К бомбежкам скоро привыкли, обстрелы нас особо не касались, снаряды попадали в противоположную сторону. А бомбежка… Это как судьба… Мой дом был 47-й, а бомба попала в 37-й. В ноябре я заболела корью, в подростковом возрасте корь переносится тяжело. Лежала с температурой сорок, мои тети сидели со мной, не уходили в бомбоубежище. Когда бомбили, все вокруг покачивало, и мне так приятно было… из-за этой жуткой температуры. После того как переболела корью, уже в бомбоубежище не спускались. Не до страха было. А чего бояться? Что может быть хуже того, что уже было?
– Ваши тети чем занимались?
– Одна была искусствоведом, работала в издательстве «Искусство», редактировала плакаты. Очень волновалась: не дай бог, что не так сделает. Все плакаты были идеологические, против немцев. Вторая преподавала в школе, но уроки скоро прекратились – никто в школу не ходил. Ее мобилизовали на такую работу: давали адреса, по которым надо было ходить и узнавать, что случилось с людьми, на чьи имена пришли письма с Большой земли.
– А вы ходили в школу в 41-м?
– Я училась в 8-м классе, мы сидели в школе и мерзли, преподаватели уже почти не приходили. Зато нам давали суп. Я никогда не забуду, как я пол-литровую баночку супа несла вот так домой, вцепившись в нее, хотя там в основном вода была. В школе все меньше народу было – этот умер, тот умер, а потом где-то в январе мы и вовсе перестали туда ходить.
– Как вы Новый год встречали?
– Новый год я помню, потому что мы пошли на рынок и за какую-то хорошую вещь выменяли плитку шоколада. И съели ее. У тети, которая искусствовед, был туберкулез, и 30 января она умерла. А за несколько дней до этого другая тетя – Валя, пошла за хлебом и долго-долго не возвращалась, исчезла куда-то. Было 27 января – мои именины, Нинин день. Тети нет, мне так плохо, так страшно. И я впервые почувствовала, что могу умереть. Простите, что я плачу, но я никогда этого не вспоминаю, никогда… Я сидела в кресле вот так вот, руки на подлокотники положила и чувствую, как из меня жизнь вытекает понемногу. Ничего не остается… До сих пор помню это чувство умирания. Я так испугалась, встала, начала туда-сюда ходить, и тут тетя Валя пришла. А на следующий день она опять ушла и уже не вернулась. У нее украли карточки, и она от ужаса прибежала к себе домой, на Моховую улицу. 29 января к тете заглянула ее соседка и потом рассказывала, что Валентина Владимировна ходит по комнате и как в бреду повторяет: «Ниночка, Верочка, Людочка…» Мы ведь без карточек остались, без хлеба, а это значило одно – смерть. Другая моя тетя пошла к ней на Моховую, а там – тишина. Тетя Валя лежала на полу, вот так упала она и умерла. Потом и тетя Лена умерла, и тетя Валя умерла, и тетя Виль умерла – я так Веру Николаевну называла. Тетя Виль умерла 30 января, то есть они все подряд, одна за другой…

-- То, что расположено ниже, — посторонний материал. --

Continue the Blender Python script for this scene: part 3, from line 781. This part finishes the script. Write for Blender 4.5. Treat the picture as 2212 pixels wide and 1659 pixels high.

– Вы кого-то из них похоронили?
– Только тетю Виль мы похоронили в отдельной могиле на Охте – за хлеб, конечно, отдали ее карточку. Дворничиха мне и моей последней живой тете Анне Николаевне помогла ее отвезти на саночках в одеяле, там уже была вырыта могила. Когда мы тетю туда опустили, подошла женщина вот с таким маленьким пакетиком и говорит: «У меня ребеночек, можно его к вам туда положить». – «Можно»… Вокруг белое-белое поле, и я теперь даже не представляю, где эта могила. Тетю Виль мы похоронили, а всех остальных я отвозила в морг.
– Что же вас спасло?
– 2 февраля, почти сразу после смерти тети Виль, объявили, что по сахарным талонам можно получить 200 грамм конфет. Я уже забыла, какие это были конфеты, помню только, что соевые. Мы их получили и в два дня съели. Это, видимо, нас с тетей немножко поддержало. Но бабушка с начала февраля лежала, не вставая, и есть уже не могла. 18 февраля она умерла, и ее я тоже свезла в морг. Остались мы вдвоем с моей тетей Анной Николаевной, учительницей. В марте она пошла работать в школу. 42-й год тоже очень тяжелый был. Сначала умирали от голода, а весной 42-го – от поносов. Жуткие поносы были, человек весь исходил.